[START SUPPLIED MATERIAL]
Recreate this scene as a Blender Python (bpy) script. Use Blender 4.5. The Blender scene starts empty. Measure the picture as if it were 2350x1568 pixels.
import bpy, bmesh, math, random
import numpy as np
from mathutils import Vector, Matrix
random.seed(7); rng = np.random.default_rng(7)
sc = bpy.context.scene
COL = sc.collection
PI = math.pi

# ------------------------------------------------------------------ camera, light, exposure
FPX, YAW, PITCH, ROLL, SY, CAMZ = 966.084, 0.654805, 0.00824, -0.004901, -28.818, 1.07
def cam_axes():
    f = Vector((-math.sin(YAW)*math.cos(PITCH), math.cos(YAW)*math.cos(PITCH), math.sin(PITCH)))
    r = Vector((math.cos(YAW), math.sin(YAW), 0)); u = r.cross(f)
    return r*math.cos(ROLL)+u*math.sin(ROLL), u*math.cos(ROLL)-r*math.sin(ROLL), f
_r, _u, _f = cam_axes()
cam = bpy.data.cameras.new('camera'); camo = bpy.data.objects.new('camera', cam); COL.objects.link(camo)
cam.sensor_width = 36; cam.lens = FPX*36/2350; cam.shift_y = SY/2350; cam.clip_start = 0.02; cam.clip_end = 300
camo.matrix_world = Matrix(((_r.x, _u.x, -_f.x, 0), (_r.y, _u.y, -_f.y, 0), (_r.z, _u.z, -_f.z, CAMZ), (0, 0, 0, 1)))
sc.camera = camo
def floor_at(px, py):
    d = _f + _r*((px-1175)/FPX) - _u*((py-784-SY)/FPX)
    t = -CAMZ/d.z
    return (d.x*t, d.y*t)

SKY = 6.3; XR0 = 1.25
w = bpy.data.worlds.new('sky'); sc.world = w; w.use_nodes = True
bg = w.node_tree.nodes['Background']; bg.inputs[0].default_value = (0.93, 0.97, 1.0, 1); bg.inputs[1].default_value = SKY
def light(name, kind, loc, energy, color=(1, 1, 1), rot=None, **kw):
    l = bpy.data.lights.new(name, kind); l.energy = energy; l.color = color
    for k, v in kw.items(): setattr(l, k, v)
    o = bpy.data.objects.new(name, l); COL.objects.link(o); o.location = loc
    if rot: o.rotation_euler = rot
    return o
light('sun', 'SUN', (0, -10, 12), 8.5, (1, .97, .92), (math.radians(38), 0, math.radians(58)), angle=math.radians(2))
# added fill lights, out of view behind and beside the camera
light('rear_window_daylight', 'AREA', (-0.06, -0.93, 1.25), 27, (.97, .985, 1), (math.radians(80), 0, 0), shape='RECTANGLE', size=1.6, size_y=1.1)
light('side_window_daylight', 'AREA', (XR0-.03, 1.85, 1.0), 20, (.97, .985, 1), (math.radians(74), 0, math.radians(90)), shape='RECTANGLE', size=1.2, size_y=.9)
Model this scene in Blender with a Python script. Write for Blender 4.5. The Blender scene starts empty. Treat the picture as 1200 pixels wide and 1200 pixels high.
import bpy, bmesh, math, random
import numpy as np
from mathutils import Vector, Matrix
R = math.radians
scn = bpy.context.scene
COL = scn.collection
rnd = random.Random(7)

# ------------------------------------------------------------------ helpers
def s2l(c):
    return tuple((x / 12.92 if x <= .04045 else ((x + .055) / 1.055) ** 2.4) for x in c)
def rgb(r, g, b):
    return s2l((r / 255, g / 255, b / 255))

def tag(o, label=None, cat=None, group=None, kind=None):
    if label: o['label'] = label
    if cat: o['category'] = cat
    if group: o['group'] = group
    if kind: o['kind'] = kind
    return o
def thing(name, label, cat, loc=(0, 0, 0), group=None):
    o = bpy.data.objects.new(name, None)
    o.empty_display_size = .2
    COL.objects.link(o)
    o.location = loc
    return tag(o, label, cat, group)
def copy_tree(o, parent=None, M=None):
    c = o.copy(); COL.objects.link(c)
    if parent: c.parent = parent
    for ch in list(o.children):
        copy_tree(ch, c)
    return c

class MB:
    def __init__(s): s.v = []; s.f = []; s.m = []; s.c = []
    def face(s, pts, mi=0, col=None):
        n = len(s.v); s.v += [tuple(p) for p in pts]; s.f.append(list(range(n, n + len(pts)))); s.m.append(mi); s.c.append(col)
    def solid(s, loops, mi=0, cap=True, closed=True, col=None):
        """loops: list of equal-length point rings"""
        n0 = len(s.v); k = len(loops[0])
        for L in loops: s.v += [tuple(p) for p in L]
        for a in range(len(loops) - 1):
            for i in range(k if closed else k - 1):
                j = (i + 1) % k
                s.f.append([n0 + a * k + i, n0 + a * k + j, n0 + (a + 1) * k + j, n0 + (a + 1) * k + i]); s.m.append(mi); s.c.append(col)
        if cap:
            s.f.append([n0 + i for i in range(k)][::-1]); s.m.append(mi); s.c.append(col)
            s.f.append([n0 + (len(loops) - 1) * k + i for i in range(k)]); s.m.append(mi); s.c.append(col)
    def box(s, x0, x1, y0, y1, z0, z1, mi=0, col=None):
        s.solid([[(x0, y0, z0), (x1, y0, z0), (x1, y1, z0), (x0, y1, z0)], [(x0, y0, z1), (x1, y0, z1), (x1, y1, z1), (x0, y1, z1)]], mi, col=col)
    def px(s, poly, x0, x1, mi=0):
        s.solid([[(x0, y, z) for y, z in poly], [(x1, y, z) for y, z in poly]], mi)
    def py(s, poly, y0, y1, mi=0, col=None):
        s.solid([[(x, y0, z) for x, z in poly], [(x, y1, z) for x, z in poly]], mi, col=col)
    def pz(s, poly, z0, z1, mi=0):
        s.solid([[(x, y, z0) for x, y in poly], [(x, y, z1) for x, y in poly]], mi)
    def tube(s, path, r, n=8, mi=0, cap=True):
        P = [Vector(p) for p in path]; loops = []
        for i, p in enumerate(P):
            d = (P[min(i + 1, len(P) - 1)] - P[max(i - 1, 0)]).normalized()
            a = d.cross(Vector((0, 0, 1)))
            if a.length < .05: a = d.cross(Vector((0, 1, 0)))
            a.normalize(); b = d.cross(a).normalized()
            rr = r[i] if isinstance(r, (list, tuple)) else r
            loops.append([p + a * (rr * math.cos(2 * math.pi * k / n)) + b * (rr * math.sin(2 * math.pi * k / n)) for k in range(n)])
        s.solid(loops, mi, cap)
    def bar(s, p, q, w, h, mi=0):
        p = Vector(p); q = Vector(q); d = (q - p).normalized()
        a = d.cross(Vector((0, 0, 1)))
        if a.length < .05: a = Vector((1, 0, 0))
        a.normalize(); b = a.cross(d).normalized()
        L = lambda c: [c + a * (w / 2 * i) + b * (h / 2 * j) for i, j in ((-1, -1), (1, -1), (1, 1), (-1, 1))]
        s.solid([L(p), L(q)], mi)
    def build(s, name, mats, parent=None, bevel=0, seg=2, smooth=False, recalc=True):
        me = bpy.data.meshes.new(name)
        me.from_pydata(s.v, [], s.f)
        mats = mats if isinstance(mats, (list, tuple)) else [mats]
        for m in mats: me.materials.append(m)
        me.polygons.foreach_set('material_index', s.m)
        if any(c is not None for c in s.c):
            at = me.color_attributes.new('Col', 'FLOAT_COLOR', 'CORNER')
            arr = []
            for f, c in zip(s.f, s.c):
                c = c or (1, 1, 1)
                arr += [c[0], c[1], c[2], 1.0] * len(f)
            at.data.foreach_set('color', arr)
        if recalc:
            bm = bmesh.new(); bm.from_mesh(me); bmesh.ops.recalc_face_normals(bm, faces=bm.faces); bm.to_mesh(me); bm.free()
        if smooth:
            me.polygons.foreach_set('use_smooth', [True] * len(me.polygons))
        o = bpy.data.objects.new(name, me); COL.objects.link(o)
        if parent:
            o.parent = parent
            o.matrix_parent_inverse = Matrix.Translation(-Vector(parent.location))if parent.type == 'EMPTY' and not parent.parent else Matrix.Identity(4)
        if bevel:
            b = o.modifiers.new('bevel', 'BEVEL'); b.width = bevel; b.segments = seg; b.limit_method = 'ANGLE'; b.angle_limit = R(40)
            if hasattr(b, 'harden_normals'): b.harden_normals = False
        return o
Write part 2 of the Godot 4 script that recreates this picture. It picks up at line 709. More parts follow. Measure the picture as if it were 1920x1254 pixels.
[END SUPPLIED MATERIAL]
*TASK TO COMPLETE*. Repeat exactly the lines from the first line of the records above through the line containing "PI = math.pi", both included, and nothing else.

*EXERCISE OUTPUT*.
Recreate this scene as a Blender Python (bpy) script. Use Blender 4.5. The Blender scene starts empty. Measure the picture as if it were 2350x1568 pixels.
import bpy, bmesh, math, random
import numpy as np
from mathutils import Vector, Matrix
random.seed(7); rng = np.random.default_rng(7)
sc = bpy.context.scene
COL = sc.collection
PI = math.pi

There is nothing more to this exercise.